Şimdi, bunu da Türkçe'ye nasıl çevirebilirim bilemiyorum. Veya terbiyem müsait değil. Muhakkak arayan bulur; kendi çevirisini yapar. Kavgalarda, dilin pek bir önemi yoktur. Diplomasi masasında, tek bir sözcük, tek bir detay, tek bir anlam değişikliği çok şeyi fark ettirir de; masaların devrilip kavganın başladığı sokak ortamında herkes herkesin küfrünü, söylendiği dili bilmese de anlar.
İşte biz, “Trump Doktrini” dünyasında böyle bir yerdeyiz. Belki de, dedikleri gibi sözün bittiği yer burası.
“Biz Amerikayız-alırız paçanı aşaaa...”
“Biz Türkiye'yiz-koduk mu oturturuz...”
Bu tarz bir “doktrin”, “Kabadayılık Doktrini” veya “Sen BENİM kim olduğumu biliyor musun Doktrini”olarak da adlandırılabilir. Yolu, bu tip “doktrinlerin” geçerli olduğu arka sokaklara düşenler de bilirler “tarzı.”

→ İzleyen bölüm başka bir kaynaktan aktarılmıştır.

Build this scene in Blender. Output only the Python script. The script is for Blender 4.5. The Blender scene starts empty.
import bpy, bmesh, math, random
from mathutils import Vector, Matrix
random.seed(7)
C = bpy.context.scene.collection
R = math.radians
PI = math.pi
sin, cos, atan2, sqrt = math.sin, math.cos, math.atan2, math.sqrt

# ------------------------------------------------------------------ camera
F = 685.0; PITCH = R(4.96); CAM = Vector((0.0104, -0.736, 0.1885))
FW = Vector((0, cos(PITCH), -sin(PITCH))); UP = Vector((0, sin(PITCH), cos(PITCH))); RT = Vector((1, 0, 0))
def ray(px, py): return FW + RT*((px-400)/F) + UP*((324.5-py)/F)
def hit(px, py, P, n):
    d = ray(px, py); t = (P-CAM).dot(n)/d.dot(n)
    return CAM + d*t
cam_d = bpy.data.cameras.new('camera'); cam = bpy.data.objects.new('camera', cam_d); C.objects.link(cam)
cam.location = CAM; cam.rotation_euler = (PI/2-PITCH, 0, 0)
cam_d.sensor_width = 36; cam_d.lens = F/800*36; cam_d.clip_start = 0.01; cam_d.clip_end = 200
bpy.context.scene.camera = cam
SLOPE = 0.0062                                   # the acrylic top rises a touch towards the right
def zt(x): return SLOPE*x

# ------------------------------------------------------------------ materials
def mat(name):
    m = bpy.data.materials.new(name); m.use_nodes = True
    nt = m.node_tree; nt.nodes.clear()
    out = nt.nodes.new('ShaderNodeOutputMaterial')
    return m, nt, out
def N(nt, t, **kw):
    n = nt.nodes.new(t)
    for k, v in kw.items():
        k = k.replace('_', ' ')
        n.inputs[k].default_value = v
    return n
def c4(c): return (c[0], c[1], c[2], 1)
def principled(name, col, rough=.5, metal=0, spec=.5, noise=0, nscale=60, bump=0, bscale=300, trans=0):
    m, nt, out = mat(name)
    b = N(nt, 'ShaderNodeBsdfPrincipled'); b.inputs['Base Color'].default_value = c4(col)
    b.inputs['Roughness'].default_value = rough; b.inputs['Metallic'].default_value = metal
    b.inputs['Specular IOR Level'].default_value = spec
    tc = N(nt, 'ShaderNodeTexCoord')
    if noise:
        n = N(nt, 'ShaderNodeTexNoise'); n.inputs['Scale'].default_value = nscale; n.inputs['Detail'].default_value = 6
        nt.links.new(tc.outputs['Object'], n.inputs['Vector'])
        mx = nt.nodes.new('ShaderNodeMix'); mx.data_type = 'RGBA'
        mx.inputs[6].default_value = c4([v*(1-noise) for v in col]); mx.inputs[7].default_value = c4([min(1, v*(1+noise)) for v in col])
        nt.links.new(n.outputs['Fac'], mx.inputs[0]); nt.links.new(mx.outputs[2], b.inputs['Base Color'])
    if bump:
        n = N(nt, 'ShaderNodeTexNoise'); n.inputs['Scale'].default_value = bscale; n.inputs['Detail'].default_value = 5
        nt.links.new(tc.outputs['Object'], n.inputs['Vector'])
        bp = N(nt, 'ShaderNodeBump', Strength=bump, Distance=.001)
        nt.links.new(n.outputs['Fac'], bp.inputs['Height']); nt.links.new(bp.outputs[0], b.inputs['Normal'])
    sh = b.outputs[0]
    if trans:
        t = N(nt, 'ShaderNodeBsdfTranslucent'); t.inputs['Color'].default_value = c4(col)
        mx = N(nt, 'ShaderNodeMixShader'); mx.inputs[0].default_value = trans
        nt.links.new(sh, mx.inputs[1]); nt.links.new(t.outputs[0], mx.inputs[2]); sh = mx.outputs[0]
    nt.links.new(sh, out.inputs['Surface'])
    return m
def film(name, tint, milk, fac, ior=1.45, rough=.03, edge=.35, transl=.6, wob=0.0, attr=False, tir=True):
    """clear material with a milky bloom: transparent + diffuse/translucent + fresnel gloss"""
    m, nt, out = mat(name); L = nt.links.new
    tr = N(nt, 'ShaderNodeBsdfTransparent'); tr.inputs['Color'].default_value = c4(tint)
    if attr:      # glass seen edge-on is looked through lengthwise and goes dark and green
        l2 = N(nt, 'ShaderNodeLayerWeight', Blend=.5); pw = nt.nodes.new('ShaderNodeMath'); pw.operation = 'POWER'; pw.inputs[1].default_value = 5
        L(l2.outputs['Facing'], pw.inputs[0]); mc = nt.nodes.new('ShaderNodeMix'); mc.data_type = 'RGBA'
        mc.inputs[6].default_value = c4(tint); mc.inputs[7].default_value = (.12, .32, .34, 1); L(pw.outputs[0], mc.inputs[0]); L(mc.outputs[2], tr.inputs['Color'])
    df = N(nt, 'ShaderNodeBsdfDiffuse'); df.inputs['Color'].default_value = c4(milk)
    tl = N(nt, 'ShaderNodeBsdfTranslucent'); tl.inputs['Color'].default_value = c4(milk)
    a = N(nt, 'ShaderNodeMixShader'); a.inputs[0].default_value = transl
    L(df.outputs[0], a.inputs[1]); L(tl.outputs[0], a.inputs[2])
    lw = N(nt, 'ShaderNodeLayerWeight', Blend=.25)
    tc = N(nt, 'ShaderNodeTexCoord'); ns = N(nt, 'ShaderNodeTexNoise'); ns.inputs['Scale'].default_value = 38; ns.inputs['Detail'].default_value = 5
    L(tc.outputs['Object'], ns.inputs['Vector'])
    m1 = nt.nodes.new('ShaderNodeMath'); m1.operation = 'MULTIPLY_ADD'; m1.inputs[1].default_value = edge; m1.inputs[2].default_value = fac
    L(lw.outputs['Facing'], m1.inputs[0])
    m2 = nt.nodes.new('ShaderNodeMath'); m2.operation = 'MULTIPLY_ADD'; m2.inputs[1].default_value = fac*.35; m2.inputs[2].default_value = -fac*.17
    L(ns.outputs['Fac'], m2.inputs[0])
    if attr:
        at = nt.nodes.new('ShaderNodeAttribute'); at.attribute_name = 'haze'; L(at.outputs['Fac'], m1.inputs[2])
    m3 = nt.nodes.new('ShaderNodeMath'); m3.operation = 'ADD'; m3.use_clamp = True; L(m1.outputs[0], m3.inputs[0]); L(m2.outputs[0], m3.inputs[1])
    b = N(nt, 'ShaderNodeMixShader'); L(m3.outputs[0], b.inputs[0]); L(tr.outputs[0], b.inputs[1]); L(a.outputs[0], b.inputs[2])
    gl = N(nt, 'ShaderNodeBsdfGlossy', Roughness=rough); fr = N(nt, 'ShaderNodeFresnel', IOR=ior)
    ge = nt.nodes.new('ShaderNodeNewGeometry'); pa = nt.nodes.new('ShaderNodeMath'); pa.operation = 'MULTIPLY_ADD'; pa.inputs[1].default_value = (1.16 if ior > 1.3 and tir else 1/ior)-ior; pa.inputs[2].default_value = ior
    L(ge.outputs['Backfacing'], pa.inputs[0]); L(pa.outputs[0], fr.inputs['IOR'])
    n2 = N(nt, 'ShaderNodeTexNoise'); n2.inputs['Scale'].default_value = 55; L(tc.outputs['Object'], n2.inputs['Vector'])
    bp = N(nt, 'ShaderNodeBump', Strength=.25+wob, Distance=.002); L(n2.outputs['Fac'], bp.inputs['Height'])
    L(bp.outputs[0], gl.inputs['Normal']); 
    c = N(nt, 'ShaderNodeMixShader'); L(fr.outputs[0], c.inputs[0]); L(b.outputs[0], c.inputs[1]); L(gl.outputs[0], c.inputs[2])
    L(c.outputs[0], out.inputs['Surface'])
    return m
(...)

Sorun şu ki; birçok insan var -- ve “BÜYÜK liderlerin” attıkları her adım ile yaşamları değişiyor.
Trump Doktrini'nin sonuçları, bu tarz liderliğin kabul gören ve makbul bulunan bir “tarz” hâline gelmesi aynı zamanda. ABD'nin hâlâ, dünyanın en güçlü ülkesinin olmasının da trajik bir sonucu bu.
Trump Doktrini'ni, daha derinlemesine; gerçekten de hak ettiği gibi derinlemesine incelemeye devam edeceğim yeni yazılarla.
Trump ile alay etmek, küçümsemek veya sadece “küfretmek” kolay; ama bir dünya düzeni yıkılıyorsa, müteahhitini de tanımak lazım. Gerçekten de yıkıyor çünkü ve yıktıkları öyle beklendiği gibi ABD'nin kendisi ve Batı dünyası olmak ötesinde, bizlerin de dünyası olabilir.
* Bu yazı ilk olarak P24'te yayımlanmıştır.